On weekends, when no obligations forced us to be anywhere for anything, my sister and I would spend hours running across the top of our parents’ king sized playground. Stomping on their comforter, stretching legs over pillows. With steps that felt very much like walking on the moon.

To this day, if my friends make mention of their own king beds, I find myself slightly in disbelief. Because only adults have those. And I’ve never felt grown up enough to feel as though I deserved a moon mattress of my own.

But come to think of it, in all those years, I never did see my dad help my mom with those fitted sheets… I wonder if that’s why they couldn’t make things work.

Or maybe she never asked for his hands to help with the weight of it all. With the weight of anything, really. Maybe she didn’t want to be defined as a woman that couldn’t. A woman in need.

I am my mother’s daughter, after all.

And he had his reasons, too. His hands were so tired. So worn down. Some days, I forget the sound of his voice. But never a wrinkle or a scar. Or the way years of working with metal and machines stained his skin. The way his hands told stories of a man who never rested. Hands that needed holding, if he had only just admitted it.

For all the times I’ve wrestled linen alone while a man stood around and watched; I forgive him.

Maybe he was just too stubborn to admit that he couldn’t do everything. That he was human. That he was vulnerable.

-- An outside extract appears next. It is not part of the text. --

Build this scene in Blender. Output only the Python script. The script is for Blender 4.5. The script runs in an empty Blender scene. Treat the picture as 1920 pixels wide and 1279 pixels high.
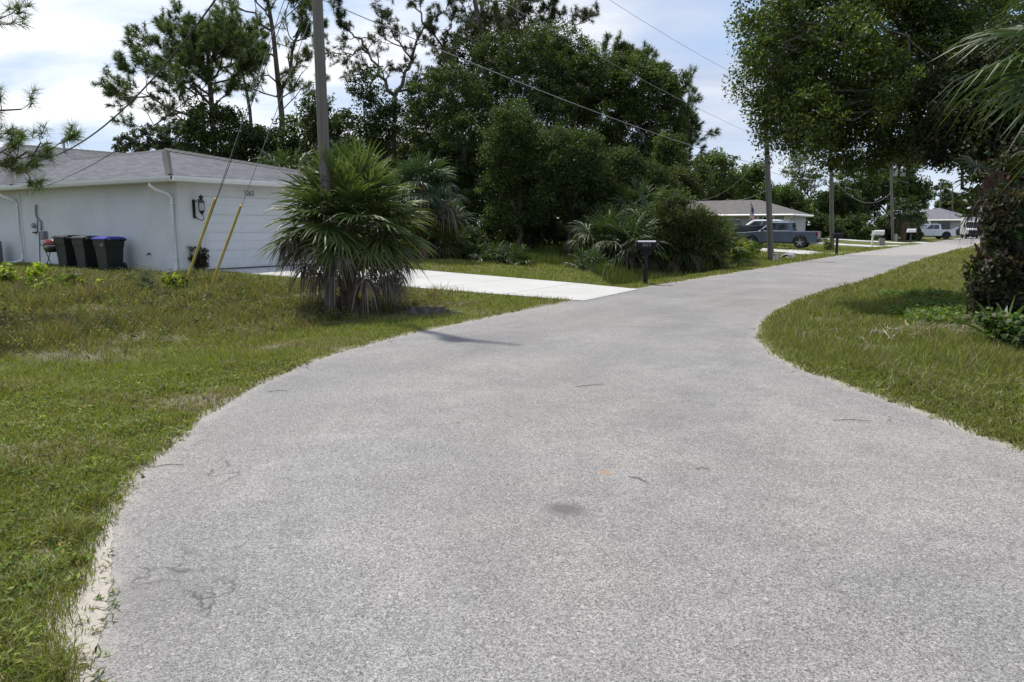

I am my father’s daughter, after all.

Things That I Would Share With You If We Were In A Group Chat

Riff My Bit

Over the last few years, it’s become almost colloquial to defend one’s own foolishness as simply “doing it for the bit”. And if I’m being honest[1] , I’ve come to respect anyone who commits to one, regardless of the premise.

But the communal aspect of comedy extends beyond one singular individual.

The true beauty and benefit of humor is born in plurality. When shared between individuals. You see, when others take our bit and riff right along with us, they’re taking up our bids for connection[2] .

@fiajames_

Dating 101 #fyp #newyorkcity

Several years ago in downtown Houston, a group of my friends and I waited for an Uber to pick us up after a very late dinner. We were sleepy, full, and comfortable admitting that we were ready for bed.

There was minimal small talk as we stood on the curb. The night was winding down and you could hear it in the silence.

But as we all crammed into the silver minivan, my friend Rob closed the sliding door and jolted back to life. He stared us all down with a huge smile and said quite unexpectedly: “Welcome to Cash Cab!"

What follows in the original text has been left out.